**GOAL OF THE EXERCISE**
Copy out the final stretch of the listing: the line that contains "0.09, coat=0.5, var=0.4)" and all lines after it, exactly as they appear.

##########

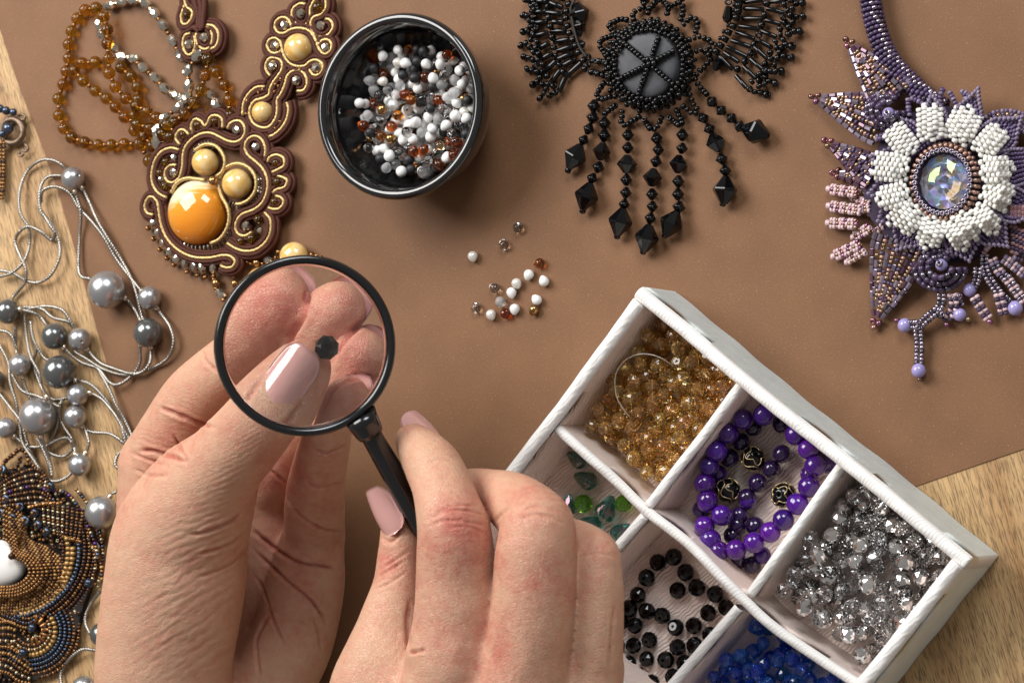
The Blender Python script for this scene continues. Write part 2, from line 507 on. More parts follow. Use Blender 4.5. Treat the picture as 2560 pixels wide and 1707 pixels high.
BIGCONE = lathe([(0.1, 1.12), (0.28, 1.06), (0.97, 0.12), (1.0, -0.02), (0.97, -0.12), (0.28, -0.98), (0.1, -1.02)], 7, True)
def drop():
    pr = []
    for i in range(11):
        a = math.pi*i/10
        r = math.sin(a)*(1.0-0.22*math.cos(a)-0.05*math.cos(2*a)); z = math.cos(a)*1.18
        pr.append((max(r, 0.0), z))
    return lathe(pr, 14)
DROP = drop()
def capped_drop():          # drop with a dark cap on one shoulder, painting its thread hole's shade
    V, Fc = DROP
    V = list(V); Fc = list(Fc); n0 = len(Fc)
    ax = Vector((0.6, 0, 0.55)).normalized()
    R = rot_to(ax)
    c = ax*0.80
    b = len(V)
    for k in range(10):
        a = 2*math.pi*k/10
        V.append(tuple(R@Vector((0.2*math.cos(a), 0.26*math.sin(a), 0.045))+ax*0.80))
    V.append(tuple(c+ax*0.09))
    for k in range(10): Fc.append((b+k, b+(k+1) % 10, b+10))
    return (V, Fc), [0]*n0+[1]*10
HDROP, HD_MI = capped_drop()
TEAR = facets([(0.1, 1.45, 0), (0.3, 1.35, 0), (0.62, 0.75, .5), (0.92, 0.0, 0), (0.96, -0.45, .5), (0.66, -0.85, 0), (0.25, -1.05, .5), (0.1, -1.05, .5)], 8)

# ------------------------------------------------------------------ bead materials
M_JET = simple('black_glass', (0.003, 0.003, 0.0035), 0.07, spec=0.4)
M_JETMATT = simple('matt_black_glass', (0.016, 0.016, 0.018), 0.5)
M_HOLESHADE = simple('hole_shade', (0.01, 0.008, 0.007), 0.8)  # shade inside a thread hole, as plain dark colour
M_WHITE = simple('white_opaque_glass', (0.83, 0.82, 0.80), 0.16, var=0.03)
M_PEARLW = simple('white_pearl_glaze', (0.78, 0.74, 0.68), 0.14, metal=0.25, var=0.05)
M_CLEAR = simple('clear_glass', (0.97, 0.97, 0.97), 0.03, trans=1.0, ior=1.45)
M_FROST = simple('frosted_glass', (0.94, 0.94, 0.94), 0.42, trans=0.8, ior=1.4)
M_AMBERG = simple('amber_glass', (0.72, 0.20, 0.02), 0.05, trans=0.95, ior=1.5, hue=0.015, var=0.1)
M_BRONZE = simple('bronze_glaze', (0.38, 0.22, 0.085), 0.16, metal=0.9, var=0.15)
M_AMBERBOX = simple('champagne_crystal', (1.0, 0.73, 0.33), 0.0, trans=0.95, ior=1.55, hue=0.012, var=0.1)
M_SILVERC = simple('half_silvered_crystal', (0.84, 0.83, 0.82), 0.05, metal=0.95, var=0.25)
M_CRYST = simple('smoky_clear_crystal', (0.985, 0.985, 0.99), 0.0, trans=1.0, ior=1.55)
M_BLUEC = simple('cobalt_crystal', (0.10, 0.30, 1.0), 0.01, trans=0.93, ior=1.55, hue=0.02, var=0.2)
M_PURPLE = simple('purple_agate', (0.060, 0.007, 0.20), 0.10, coat=0.5, sss=0.25, hue=0.012, var=0.35)
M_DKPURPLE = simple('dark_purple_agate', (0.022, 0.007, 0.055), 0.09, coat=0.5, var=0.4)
M_TEAL = simple('teal_crystal', (0.08, 0.36, 0.32), 0.02, trans=0.9, ior=1.55, film=300)
M_GREENC = simple('green_crystal', (0.22, 0.62, 0.03), 0.04, trans=0.85, ior=1.55)
M_LINE = simple('nylon_line', (0.9, 0.85, 0.8), 0.1, trans=0.5)
M_GOLD = simple('pale_gold', (0.55, 0.42, 0.22), 0.3, metal=0.85)
def bm(name, geo, mat, smooth=True):
    return mesh(name, geo[0], geo[1], mat, smooth)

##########

**ANSWER IN FULL**
M_DKPURPLE = simple('dark_purple_agate', (0.022, 0.007, 0.055), 0.09, coat=0.5, var=0.4)
M_TEAL = simple('teal_crystal', (0.08, 0.36, 0.32), 0.02, trans=0.9, ior=1.55, film=300)
M_GREENC = simple('green_crystal', (0.22, 0.62, 0.03), 0.04, trans=0.85, ior=1.55)
M_LINE = simple('nylon_line', (0.9, 0.85, 0.8), 0.1, trans=0.5)
M_GOLD = simple('pale_gold', (0.55, 0.42, 0.22), 0.3, metal=0.85)
def bm(name, geo, mat, smooth=True):
    return mesh(name, geo[0], geo[1], mat, smooth)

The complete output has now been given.